Website refresh
yesterday and today
Well this has taken a while. I started working on a redesign of this website around about May 2016. The basic idea has survived, and is pretty much what I’m releasing now, finally, nearly 2 years later. The basic concept was quite straightforward: I wanted to shift the focus a little more towards my photography, to reduce clutter, and to refresh the design a bit. The execution was anything but simple. First of all, I had to sort out the underlying technology, and apply various updates. That broke stuff, in all sorts of ways, mainly badly written code that wouldn’t work anymore. So I had to go through my rats nest of templates and scripts and clean them out. Actually this led to an interim update about a year ago, when I put the cleaned up version of the old design online. Of course there was no outward benefit to this.
But then I could start working on shifting to the new design. I spent ages faffing around with stuff like web fonts, and even on a completely new concept using Koken. I had decided to completely rework the photo gallery part, and in particular revisit the contents from scratch. Just selecting and preparing the photos was an endless task. I had decided to add a new “Photo Diary” section, which is basically a blog with pictures and very few words, but of course I needed content for that too. And tellingly, the actual dates on the first two entries are really from Autumn 2016. I could maybe have stopped there, but no, I then decided to add this “Destinations” concept, which provides another way to discover and explore content. I’m quite pleased with that, in fact.

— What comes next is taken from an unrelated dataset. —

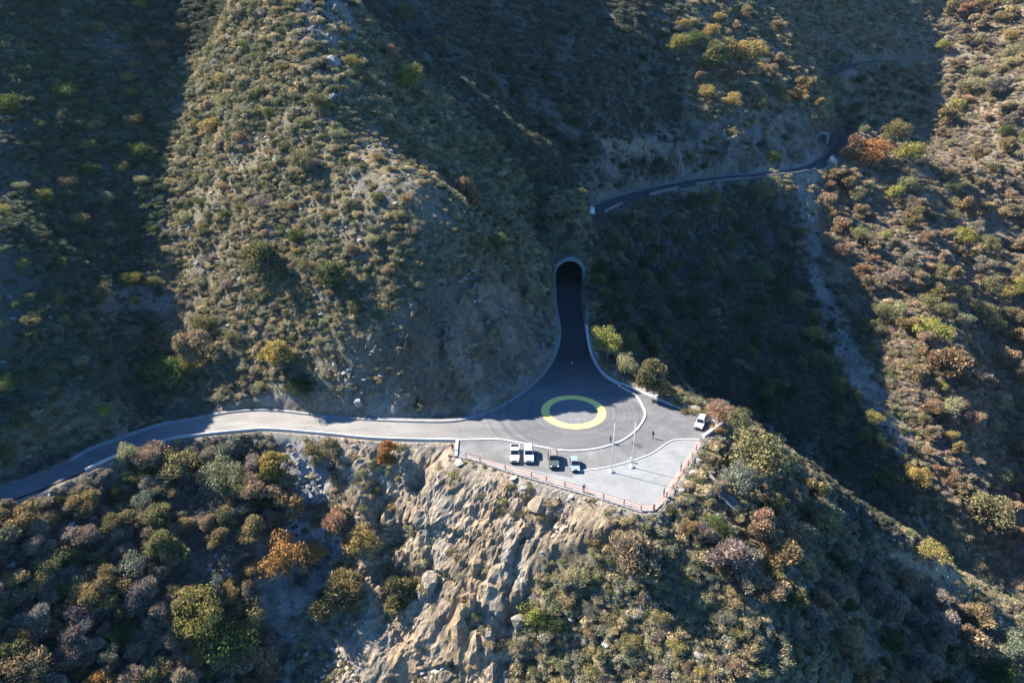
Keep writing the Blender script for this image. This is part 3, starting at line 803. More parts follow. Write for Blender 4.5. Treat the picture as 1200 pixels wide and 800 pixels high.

And so on and so forth. All this wasn’t helped by having very little time to work on this, usually just a few minutes here and there every week, which didn’t help with continuity, or remembering what I was meaning to do next. Finally I’ve arrived at a point where it seems complete and stable enough to throw it out there to sink or swim. There are still a few enhancements I’d like to add, mainly to do with the visibility of visitor feedback. I also need to make some further technical upgrades, but hopefully it will be relatively painless this time.
I don’t think I’ll be putting myself through this again. If I ever do another major upgrade, I’ll use some cookie cutter thing like Squarespace. Following this DIY approach has the benefit of allowing me to present everything exactly in the way I want it, albeit constrained by my abilities, rather than to fit in with some generic concept. And since I’m largely doing this for myself, that still makes sense, but only up until the point where it becomes unsustainable, and that point is quite near.
I’m sure there are bugs, glitches and gotchas all over the place, but I can’t procrastinate forever. Either it works well enough, or it will be time to call it quits. Hopefully the objective of providing a better platform for my photography has been met at least in part. Then it will have all been worth it.